DATA LINES:
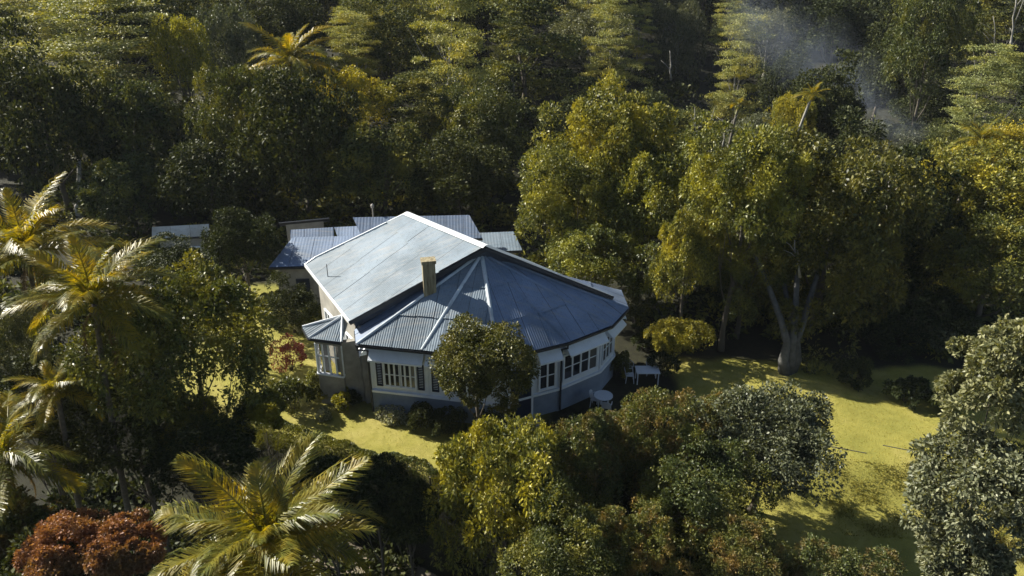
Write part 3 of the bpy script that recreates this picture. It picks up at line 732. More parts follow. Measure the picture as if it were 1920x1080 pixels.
# garden trees, nearest first --------------------------------------------------------------
GT = [
 (948, 945, 23.5, 128, 158, 'mango', 'large glossy yellow green tree in the foreground below the front lawn', 'garden_tree'),
 (1085, 880, 24.5, 105, 110, 'mixed', 'green and rust tinged tree in the foreground just below the patio', 'garden_tree'),
 (1228, 850, 26.0, 106, 108, 'mixed', 'rust and yellow tree in the foreground beside the patio tables', 'garden_tree'),
 (1140, 822, 27.0, 52, 40, 'mixed', 'small green tree close beside the round patio table', 'garden_tree'),
 (1340, 800, 27.0, 75, 62, 'mixed', 'low green tree joining the rust tree and the round grey green tree', 'garden_tree'),
 (1020, 950, 23.0, 80, 80, 'olive', 'olive tree squeezed between the large glossy tree and the bottom centre tree', 'garden_tree'),
 (1190, 1030, 20.5, 95, 85, 'mixed', 'yellow tipped tree at the bottom edge right of the large glossy tree', 'garden_tree'),
 (1385, 1045, 20.5, 95, 78, 'mixed', 'rusty topped tree at the bottom edge below the round grey green tree', 'garden_tree'),
 (1060, 1050, 20.0, 110, 90, 'olive', 'dark shaded tree at the bottom edge centre of the photo', 'garden_tree'),
 (1580, 1110, 19.5, 120, 90, 'mixed', 'yellow green tree at the bottom edge in front of the right lawn', 'garden_tree'),
 (1305, 935, 23.5, 115, 90, 'olive', 'dull brown green tree between the rust tree and the round grey green tree', 'garden_tree'),
 (345, 660, 27.0, 155, 150, 'olive', 'big round olive green tree left of the corner bay', 'garden_tree'),
 (370, 800, 26.5, 65, 50, 'olive', 'olive tree in shade at the left end of the front lawn', 'garden_tree'),
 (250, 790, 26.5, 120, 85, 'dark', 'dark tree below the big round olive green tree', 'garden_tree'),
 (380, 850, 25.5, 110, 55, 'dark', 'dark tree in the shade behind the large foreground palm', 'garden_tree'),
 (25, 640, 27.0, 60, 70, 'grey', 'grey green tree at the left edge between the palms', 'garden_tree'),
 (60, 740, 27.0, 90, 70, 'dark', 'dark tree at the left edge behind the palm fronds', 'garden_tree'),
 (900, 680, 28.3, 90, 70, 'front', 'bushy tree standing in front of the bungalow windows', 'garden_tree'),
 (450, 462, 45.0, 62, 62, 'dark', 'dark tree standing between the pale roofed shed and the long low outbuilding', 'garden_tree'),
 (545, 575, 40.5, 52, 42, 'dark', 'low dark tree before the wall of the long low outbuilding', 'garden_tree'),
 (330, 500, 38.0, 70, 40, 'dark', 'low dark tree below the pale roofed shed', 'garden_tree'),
 # middle distance, right of the house
 (1150, 300, 49.0, 110, 110, 'mango', 'tall yellow green mango tree top behind the house right corner', 'mango_tree'),
 (1060, 390, 46.0, 95, 95, 'mango', 'yellow green mango tree reaching left over the lean to roof', 'mango_tree'),
 (1210, 400, 45.0, 105, 110, 'mango', 'yellow green mango tree in the middle of the clump behind the house', 'mango_tree'),
 (1120, 490, 43.0, 95, 70, 'mango', 'lower mango tree with shaded underside right behind the bay roof', 'mango_tree'),
 (1395, 365, 38.5, 108, 108, 'mango', 'bright yellow green crown on the left of the big forked tree', 'mango_tree'),
 (1290, 490, 39.0, 68, 90, 'mango', 'narrow yellow green tree standing above the clipped yellow bush', 'mango_tree'),
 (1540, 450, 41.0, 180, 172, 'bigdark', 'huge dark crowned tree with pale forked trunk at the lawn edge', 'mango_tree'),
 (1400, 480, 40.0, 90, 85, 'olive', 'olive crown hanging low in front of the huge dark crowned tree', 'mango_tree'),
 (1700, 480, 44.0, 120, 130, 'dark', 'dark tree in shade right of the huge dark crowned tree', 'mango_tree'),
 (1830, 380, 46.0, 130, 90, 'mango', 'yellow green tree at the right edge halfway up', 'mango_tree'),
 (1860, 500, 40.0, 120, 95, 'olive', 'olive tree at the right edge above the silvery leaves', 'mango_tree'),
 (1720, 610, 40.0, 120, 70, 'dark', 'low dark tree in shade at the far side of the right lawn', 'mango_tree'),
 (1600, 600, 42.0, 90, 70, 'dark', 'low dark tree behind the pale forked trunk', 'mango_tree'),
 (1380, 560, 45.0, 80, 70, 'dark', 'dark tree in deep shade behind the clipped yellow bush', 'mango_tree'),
]
for px_, py_, Y_, rx_, rz_, k_, lab_, nm_ in GT:
    T(px_, py_, Y_, rx_, rz_, k_, lab_, name=nm_)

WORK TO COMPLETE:
From the material above, copy everything exactly but the pictures.

EXERCISE OUTPUT:
Write part 3 of the bpy script that recreates this picture. It picks up at line 732. More parts follow. Measure the picture as if it were 1920x1080 pixels.
# garden trees, nearest first --------------------------------------------------------------
GT = [
 (948, 945, 23.5, 128, 158, 'mango', 'large glossy yellow green tree in the foreground below the front lawn', 'garden_tree'),
 (1085, 880, 24.5, 105, 110, 'mixed', 'green and rust tinged tree in the foreground just below the patio', 'garden_tree'),
 (1228, 850, 26.0, 106, 108, 'mixed', 'rust and yellow tree in the foreground beside the patio tables', 'garden_tree'),
 (1140, 822, 27.0, 52, 40, 'mixed', 'small green tree close beside the round patio table', 'garden_tree'),
 (1340, 800, 27.0, 75, 62, 'mixed', 'low green tree joining the rust tree and the round grey green tree', 'garden_tree'),
 (1020, 950, 23.0, 80, 80, 'olive', 'olive tree squeezed between the large glossy tree and the bottom centre tree', 'garden_tree'),
 (1190, 1030, 20.5, 95, 85, 'mixed', 'yellow tipped tree at the bottom edge right of the large glossy tree', 'garden_tree'),
 (1385, 1045, 20.5, 95, 78, 'mixed', 'rusty topped tree at the bottom edge below the round grey green tree', 'garden_tree'),
 (1060, 1050, 20.0, 110, 90, 'olive', 'dark shaded tree at the bottom edge centre of the photo', 'garden_tree'),
 (1580, 1110, 19.5, 120, 90, 'mixed', 'yellow green tree at the bottom edge in front of the right lawn', 'garden_tree'),
 (1305, 935, 23.5, 115, 90, 'olive', 'dull brown green tree between the rust tree and the round grey green tree', 'garden_tree'),
 (345, 660, 27.0, 155, 150, 'olive', 'big round olive green tree left of the corner bay', 'garden_tree'),
 (370, 800, 26.5, 65, 50, 'olive', 'olive tree in shade at the left end of the front lawn', 'garden_tree'),
 (250, 790, 26.5, 120, 85, 'dark', 'dark tree below the big round olive green tree', 'garden_tree'),
 (380, 850, 25.5, 110, 55, 'dark', 'dark tree in the shade behind the large foreground palm', 'garden_tree'),
 (25, 640, 27.0, 60, 70, 'grey', 'grey green tree at the left edge between the palms', 'garden_tree'),
 (60, 740, 27.0, 90, 70, 'dark', 'dark tree at the left edge behind the palm fronds', 'garden_tree'),
 (900, 680, 28.3, 90, 70, 'front', 'bushy tree standing in front of the bungalow windows', 'garden_tree'),
 (450, 462, 45.0, 62, 62, 'dark', 'dark tree standing between the pale roofed shed and the long low outbuilding', 'garden_tree'),
 (545, 575, 40.5, 52, 42, 'dark', 'low dark tree before the wall of the long low outbuilding', 'garden_tree'),
 (330, 500, 38.0, 70, 40, 'dark', 'low dark tree below the pale roofed shed', 'garden_tree'),
 # middle distance, right of the house
 (1150, 300, 49.0, 110, 110, 'mango', 'tall yellow green mango tree top behind the house right corner', 'mango_tree'),
 (1060, 390, 46.0, 95, 95, 'mango', 'yellow green mango tree reaching left over the lean to roof', 'mango_tree'),
 (1210, 400, 45.0, 105, 110, 'mango', 'yellow green mango tree in the middle of the clump behind the house', 'mango_tree'),
 (1120, 490, 43.0, 95, 70, 'mango', 'lower mango tree with shaded underside right behind the bay roof', 'mango_tree'),
 (1395, 365, 38.5, 108, 108, 'mango', 'bright yellow green crown on the left of the big forked tree', 'mango_tree'),
 (1290, 490, 39.0, 68, 90, 'mango', 'narrow yellow green tree standing above the clipped yellow bush', 'mango_tree'),
 (1540, 450, 41.0, 180, 172, 'bigdark', 'huge dark crowned tree with pale forked trunk at the lawn edge', 'mango_tree'),
 (1400, 480, 40.0, 90, 85, 'olive', 'olive crown hanging low in front of the huge dark crowned tree', 'mango_tree'),
 (1700, 480, 44.0, 120, 130, 'dark', 'dark tree in shade right of the huge dark crowned tree', 'mango_tree'),
 (1830, 380, 46.0, 130, 90, 'mango', 'yellow green tree at the right edge halfway up', 'mango_tree'),
 (1860, 500, 40.0, 120, 95, 'olive', 'olive tree at the right edge above the silvery leaves', 'mango_tree'),
 (1720, 610, 40.0, 120, 70, 'dark', 'low dark tree in shade at the far side of the right lawn', 'mango_tree'),
 (1600, 600, 42.0, 90, 70, 'dark', 'low dark tree behind the pale forked trunk', 'mango_tree'),
 (1380, 560, 45.0, 80, 70, 'dark', 'dark tree in deep shade behind the clipped yellow bush', 'mango_tree'),
]
for px_, py_, Y_, rx_, rz_, k_, lab_, nm_ in GT:
    T(px_, py_, Y_, rx_, rz_, k_, lab_, name=nm_)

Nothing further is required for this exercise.